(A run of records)
········
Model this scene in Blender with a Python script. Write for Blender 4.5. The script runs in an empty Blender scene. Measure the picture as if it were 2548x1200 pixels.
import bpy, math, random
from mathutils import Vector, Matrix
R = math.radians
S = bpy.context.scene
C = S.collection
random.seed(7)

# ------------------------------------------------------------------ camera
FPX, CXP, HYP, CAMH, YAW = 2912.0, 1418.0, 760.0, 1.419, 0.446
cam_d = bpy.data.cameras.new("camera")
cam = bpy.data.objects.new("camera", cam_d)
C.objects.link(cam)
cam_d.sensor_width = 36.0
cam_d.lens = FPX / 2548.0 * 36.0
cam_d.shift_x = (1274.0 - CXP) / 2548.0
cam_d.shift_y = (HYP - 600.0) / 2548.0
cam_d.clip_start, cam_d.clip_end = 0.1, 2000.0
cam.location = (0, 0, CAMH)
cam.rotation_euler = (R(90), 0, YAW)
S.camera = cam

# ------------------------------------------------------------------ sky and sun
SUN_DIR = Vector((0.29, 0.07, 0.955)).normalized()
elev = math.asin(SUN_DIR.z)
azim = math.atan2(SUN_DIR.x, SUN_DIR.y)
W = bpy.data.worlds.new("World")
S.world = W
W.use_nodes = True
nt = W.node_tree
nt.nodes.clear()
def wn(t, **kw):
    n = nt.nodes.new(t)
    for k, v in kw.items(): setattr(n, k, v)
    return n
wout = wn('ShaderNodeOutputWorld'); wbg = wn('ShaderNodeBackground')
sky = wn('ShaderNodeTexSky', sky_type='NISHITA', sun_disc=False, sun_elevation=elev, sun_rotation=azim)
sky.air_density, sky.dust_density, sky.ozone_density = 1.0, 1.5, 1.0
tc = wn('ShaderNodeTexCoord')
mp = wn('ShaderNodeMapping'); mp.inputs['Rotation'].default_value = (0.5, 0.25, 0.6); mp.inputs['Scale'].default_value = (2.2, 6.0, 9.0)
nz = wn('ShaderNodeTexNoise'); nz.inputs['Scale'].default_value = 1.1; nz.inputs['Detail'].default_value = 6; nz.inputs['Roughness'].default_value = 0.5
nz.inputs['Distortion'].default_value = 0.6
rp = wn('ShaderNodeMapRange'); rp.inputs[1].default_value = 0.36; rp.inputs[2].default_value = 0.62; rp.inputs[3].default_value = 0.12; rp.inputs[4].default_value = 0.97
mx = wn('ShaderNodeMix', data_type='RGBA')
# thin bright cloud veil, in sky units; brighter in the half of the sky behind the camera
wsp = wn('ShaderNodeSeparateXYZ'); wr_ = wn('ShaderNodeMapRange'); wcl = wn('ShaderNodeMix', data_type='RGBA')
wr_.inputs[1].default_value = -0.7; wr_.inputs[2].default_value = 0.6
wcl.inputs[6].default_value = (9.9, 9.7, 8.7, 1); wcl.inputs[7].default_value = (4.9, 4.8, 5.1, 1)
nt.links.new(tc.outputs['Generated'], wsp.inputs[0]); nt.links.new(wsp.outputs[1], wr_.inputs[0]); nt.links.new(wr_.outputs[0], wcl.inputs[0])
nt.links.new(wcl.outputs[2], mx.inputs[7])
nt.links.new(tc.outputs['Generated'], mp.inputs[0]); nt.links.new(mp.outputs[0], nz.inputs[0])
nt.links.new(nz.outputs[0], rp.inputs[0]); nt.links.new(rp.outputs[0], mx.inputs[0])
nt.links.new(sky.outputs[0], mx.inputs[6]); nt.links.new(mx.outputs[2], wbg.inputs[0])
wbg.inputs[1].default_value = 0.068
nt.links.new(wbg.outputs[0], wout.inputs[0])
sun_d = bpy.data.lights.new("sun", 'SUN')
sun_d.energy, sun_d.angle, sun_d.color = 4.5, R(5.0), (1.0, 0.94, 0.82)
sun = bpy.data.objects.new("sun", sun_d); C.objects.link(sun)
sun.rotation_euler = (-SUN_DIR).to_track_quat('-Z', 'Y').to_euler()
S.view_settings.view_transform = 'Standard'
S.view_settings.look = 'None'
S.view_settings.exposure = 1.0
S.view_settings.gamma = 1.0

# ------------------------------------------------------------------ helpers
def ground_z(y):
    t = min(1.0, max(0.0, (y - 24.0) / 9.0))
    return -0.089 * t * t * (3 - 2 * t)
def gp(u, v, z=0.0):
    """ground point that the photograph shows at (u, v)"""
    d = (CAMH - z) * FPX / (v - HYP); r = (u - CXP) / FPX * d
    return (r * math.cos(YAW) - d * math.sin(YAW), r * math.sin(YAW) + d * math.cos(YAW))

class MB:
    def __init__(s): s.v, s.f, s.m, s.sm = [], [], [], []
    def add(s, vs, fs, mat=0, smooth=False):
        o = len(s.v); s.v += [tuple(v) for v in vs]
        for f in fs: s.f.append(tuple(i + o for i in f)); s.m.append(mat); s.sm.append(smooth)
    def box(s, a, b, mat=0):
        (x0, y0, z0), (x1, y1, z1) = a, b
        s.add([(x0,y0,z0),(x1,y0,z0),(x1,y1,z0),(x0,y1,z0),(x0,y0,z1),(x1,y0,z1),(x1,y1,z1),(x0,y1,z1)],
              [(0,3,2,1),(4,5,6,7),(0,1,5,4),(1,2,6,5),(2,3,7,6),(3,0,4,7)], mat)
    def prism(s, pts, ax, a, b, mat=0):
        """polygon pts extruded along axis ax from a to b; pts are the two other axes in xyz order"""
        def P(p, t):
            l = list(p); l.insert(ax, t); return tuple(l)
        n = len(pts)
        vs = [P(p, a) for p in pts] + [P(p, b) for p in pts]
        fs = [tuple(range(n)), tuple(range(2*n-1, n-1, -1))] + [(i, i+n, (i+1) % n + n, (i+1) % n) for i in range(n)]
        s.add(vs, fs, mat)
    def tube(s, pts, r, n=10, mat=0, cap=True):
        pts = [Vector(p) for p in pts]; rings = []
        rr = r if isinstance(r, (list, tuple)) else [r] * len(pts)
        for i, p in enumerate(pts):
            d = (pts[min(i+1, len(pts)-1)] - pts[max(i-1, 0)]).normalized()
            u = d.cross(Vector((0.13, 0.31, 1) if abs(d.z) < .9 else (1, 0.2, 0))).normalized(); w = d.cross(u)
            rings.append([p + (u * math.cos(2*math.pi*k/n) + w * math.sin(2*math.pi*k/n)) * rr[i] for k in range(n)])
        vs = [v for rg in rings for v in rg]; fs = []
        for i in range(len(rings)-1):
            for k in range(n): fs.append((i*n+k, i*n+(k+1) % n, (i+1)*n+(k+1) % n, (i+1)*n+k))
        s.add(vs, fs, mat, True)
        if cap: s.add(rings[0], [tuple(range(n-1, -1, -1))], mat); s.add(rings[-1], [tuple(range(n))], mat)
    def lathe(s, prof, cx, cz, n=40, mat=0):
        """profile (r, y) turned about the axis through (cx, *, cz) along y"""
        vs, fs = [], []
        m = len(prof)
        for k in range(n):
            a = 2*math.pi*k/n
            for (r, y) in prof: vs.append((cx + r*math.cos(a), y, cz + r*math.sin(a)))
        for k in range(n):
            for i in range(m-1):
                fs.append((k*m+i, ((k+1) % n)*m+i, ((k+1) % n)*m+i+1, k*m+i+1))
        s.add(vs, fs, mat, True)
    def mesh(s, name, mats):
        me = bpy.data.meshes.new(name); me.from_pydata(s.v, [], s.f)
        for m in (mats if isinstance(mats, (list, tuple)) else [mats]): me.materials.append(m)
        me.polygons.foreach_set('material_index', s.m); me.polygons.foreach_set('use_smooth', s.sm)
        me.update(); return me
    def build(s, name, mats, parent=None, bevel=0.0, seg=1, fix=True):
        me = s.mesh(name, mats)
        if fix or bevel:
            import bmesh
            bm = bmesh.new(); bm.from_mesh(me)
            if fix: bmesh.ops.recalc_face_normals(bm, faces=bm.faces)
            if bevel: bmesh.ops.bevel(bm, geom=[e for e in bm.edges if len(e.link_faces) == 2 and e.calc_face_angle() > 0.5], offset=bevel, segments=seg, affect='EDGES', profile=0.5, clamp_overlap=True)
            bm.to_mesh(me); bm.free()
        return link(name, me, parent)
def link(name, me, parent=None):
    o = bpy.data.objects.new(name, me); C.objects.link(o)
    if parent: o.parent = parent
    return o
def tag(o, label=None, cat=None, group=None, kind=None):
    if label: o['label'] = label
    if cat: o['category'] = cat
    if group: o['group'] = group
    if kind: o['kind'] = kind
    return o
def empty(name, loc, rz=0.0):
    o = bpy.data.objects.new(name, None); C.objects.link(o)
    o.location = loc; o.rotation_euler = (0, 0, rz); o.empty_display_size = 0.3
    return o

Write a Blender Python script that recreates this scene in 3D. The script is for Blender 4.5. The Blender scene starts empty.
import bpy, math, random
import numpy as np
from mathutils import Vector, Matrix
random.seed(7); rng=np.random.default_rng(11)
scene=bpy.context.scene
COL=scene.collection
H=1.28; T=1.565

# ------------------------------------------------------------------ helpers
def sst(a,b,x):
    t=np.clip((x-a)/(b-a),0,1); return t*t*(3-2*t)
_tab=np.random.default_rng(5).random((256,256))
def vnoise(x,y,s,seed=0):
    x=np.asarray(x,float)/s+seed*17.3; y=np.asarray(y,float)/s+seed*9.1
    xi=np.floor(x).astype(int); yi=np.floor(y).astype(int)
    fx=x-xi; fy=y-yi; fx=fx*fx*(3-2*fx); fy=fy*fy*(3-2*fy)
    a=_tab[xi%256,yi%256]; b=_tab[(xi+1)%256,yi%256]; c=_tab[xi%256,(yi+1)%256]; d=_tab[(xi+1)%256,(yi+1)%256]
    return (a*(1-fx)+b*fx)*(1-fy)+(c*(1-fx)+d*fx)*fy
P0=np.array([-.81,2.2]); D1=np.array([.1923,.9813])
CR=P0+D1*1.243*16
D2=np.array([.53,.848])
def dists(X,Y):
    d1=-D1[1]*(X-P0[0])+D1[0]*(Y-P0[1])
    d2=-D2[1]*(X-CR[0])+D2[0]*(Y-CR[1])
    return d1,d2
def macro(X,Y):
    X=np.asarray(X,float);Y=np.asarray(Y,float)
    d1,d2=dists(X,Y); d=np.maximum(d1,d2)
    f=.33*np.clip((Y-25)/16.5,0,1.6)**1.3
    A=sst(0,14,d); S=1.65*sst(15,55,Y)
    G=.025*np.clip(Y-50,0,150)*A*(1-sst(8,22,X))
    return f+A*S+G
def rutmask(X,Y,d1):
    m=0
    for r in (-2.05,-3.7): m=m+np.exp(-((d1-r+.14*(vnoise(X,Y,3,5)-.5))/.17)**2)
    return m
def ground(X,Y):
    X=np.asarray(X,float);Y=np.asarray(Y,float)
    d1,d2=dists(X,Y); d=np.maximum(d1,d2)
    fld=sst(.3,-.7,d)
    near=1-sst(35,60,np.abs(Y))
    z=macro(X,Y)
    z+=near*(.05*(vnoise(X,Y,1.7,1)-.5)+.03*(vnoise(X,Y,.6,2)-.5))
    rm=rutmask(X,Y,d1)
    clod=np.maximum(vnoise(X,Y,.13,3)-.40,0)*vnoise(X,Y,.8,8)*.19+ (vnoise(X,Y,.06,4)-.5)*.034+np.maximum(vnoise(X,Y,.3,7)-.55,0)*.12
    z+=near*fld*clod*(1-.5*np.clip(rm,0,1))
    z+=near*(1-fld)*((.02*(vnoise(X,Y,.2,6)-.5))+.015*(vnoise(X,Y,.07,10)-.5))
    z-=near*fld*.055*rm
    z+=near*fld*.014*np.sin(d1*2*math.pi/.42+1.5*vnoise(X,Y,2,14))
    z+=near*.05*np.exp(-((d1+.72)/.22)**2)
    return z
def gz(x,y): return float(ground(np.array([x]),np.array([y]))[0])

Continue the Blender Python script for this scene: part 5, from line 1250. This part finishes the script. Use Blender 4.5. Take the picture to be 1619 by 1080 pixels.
········
**WHAT YOU WILL DO:**
As listed above, the lines from the line with "Write a Blender" to the line with "H=1.28; T=1.565" are to be echoed exactly, with both ends included and nothing added.

**TASK RESPONSE:**
Write a Blender Python script that recreates this scene in 3D. The script is for Blender 4.5. The Blender scene starts empty.
import bpy, math, random
import numpy as np
from mathutils import Vector, Matrix
random.seed(7); rng=np.random.default_rng(11)
scene=bpy.context.scene
COL=scene.collection
H=1.28; T=1.565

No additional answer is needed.